Today, Public First, where I am a partner, has published a major piece of opinion research looking at public (and teacher) appetite for reform of accountability and curriculum reform. Our work, which was backed by the Laidlaw Foundation, found that mums, dads and carers were as clear as Labour – or perhaps even more clear – that the focus of primaries and secondaries has become too narrowed with a focus on too few subjects.

So too do they share a strong desire to see a greater extracurricular offering of sport, music, drama and the rest – and they share Labour’s instincts that, especially when compared to what is on offer in independent schools, this is a social justice issue.

Our research was completed before the inquest into the death of Ruth Perry was complete, but parents in our work were already moving towards Labour’s current position on Ofsted.
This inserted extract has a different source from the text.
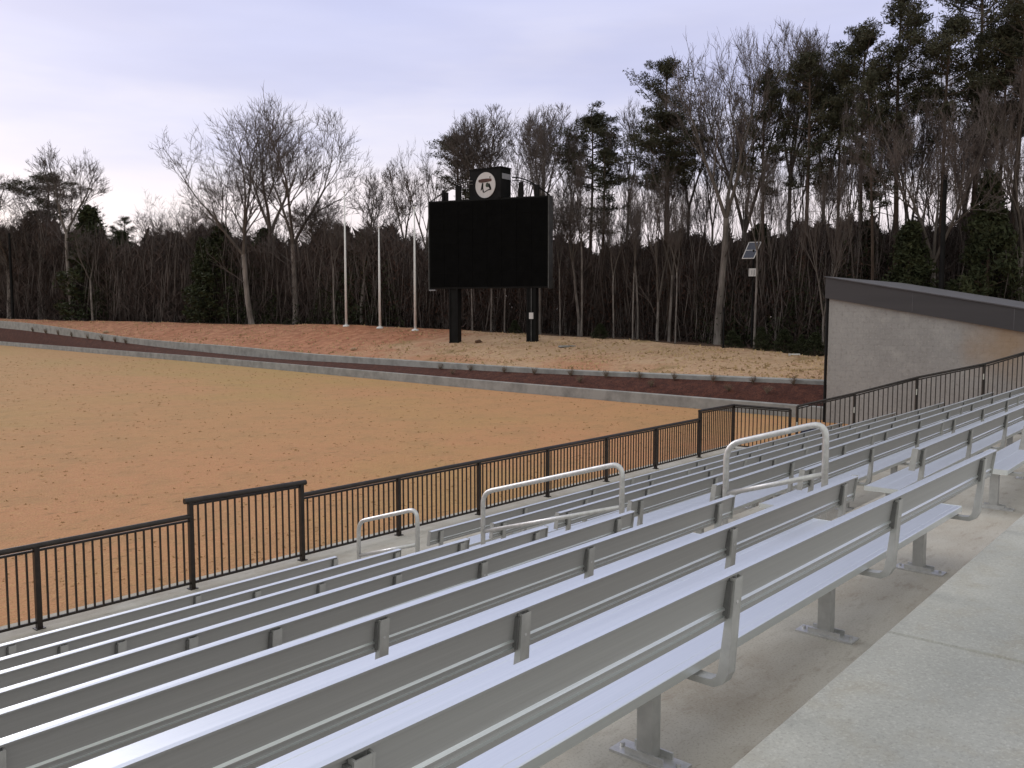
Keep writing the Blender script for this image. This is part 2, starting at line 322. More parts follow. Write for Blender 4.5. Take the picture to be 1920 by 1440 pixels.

Replacing one-word judgements (inadequate, outstanding etc) with a balanced ‘report card‘ is very popular. Nearly 95% back it.

Those who hark back to the education policy under Jeremy Corbyn should take note, however: some form of accountability is very popular, and advocating for Ofsted’s abolition would prove a big vote loser.

The necessary reform will take lots of time – and lots of money

Labour must be careful not to go in too strongly on the idea of ripping up the curriculum altogether (perhaps in the style of the SNP’s curriculum for excellence). There is still very strong support for a strong, and broadly traditional, approach to academic outcomes. On this too, I think Phillipson’s instincts are aligned with voters.

But if we are to broaden the curriculum and ramp up the extracurricular offer without diluting the academic focus or exhausting still further an already exhausted teaching profession, then that will only be possible by substantially investing in a longer school day with much more support for a re-energised schools workforce. Labour’s policy on breakfast clubs hints at this direction of travel too.

Such major reform, radically increasing the envelope of schools work, will take lots of time and lots of money. It would be, to borrow from Starmer’s conference speech, a ten-year period of “national renewal” for schools. Schools can be so much more than they are today – they can become civic anchors, often in communities that are desperately in need of this kind of support.

To deliver it will need major buy-in from the profession, but it will also need the Chancellor in the Labour government to prioritise schools and teachers for major investment as soon as the magic money tree grows some branches.